Add to this a tradition of low taxes. The linked article discusses this to some extent, but let me expand upon it, as I get into this some in Empire of Timber (now available at a not horrible price!). The majority of taxes in these counties came from the Oregon and California Land Grant lands for many decades. The O&C was a failed railroad grant through the most valuable timber lands in Oregon that was reacquired by the government and leased to timber companies. Douglas County became the nation’s timber capital based on these lands. The deal was that the timber companies would pay taxes on the timber they cut and a big chunk of that went into the county larder. That meant that schools and roads and police were paid for with little to no money from the citizenry, creating a no-tax culture. So in the 1980s, when the timber industry declined (for many reasons, not just owl protection), not only did unemployment rise, but so did the need to tax the populace for this first time. This all added significantly to the overall atmosphere of resentment.

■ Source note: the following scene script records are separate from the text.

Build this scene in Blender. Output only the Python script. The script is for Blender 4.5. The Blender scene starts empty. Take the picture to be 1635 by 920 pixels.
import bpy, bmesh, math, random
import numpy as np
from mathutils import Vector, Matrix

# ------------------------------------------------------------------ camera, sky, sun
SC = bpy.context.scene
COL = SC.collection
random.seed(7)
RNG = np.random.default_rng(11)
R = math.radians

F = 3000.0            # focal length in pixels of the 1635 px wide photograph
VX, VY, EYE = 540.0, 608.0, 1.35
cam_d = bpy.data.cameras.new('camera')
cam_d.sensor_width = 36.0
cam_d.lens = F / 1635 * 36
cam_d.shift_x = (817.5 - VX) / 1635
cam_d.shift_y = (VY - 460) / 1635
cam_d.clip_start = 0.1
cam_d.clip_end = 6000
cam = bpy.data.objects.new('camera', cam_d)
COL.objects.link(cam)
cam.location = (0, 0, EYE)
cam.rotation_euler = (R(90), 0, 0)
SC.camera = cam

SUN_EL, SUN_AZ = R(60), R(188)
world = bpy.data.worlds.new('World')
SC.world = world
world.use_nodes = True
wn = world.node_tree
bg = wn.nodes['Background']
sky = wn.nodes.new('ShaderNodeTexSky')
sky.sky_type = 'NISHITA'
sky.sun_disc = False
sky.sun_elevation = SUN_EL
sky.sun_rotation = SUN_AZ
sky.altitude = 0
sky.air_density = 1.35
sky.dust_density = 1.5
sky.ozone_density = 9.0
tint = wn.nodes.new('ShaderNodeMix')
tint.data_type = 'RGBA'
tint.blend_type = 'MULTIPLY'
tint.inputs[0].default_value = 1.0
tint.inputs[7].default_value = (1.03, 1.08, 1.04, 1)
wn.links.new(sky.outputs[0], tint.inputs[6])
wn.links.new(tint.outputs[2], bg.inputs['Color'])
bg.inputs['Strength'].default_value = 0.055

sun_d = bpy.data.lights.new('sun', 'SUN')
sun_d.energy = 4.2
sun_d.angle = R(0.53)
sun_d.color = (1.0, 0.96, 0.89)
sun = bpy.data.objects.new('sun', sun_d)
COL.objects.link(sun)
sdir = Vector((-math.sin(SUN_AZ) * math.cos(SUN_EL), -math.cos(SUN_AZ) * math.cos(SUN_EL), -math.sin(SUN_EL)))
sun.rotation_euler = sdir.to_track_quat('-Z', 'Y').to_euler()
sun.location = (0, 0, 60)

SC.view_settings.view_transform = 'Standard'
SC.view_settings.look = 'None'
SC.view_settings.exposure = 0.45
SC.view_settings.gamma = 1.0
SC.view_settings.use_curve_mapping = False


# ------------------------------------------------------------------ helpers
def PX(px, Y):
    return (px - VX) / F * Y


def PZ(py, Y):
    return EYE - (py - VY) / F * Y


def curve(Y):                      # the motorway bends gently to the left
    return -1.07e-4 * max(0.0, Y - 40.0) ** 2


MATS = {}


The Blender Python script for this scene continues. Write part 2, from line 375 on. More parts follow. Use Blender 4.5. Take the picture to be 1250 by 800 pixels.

All of this is to say that the core of white conservatism, especially white working class conservatism, is really, really complex, much more so than is allowed to exist in liberal debates on it. Race and misogyny no doubt played a role in the voting of these people, but they also have very real “economic anxiety” and economic resentment in a rapidly changing state and economic reality. Add to this their unique history and you have a brew of right-wing extremism that hurts only themselves, and of course anyone unfortunate to live under their rule.

At the very least, I hope this discussion pushes back effectively against the simplistic discussion of the white working class and the 2016 election. Because I don’t think there’s anything about Douglas County, Oregon that suggests a monocausal reason for its conservatism. It’s conservative for a lot of reasons, some of them addressable perhaps by Democrats and some perhaps not.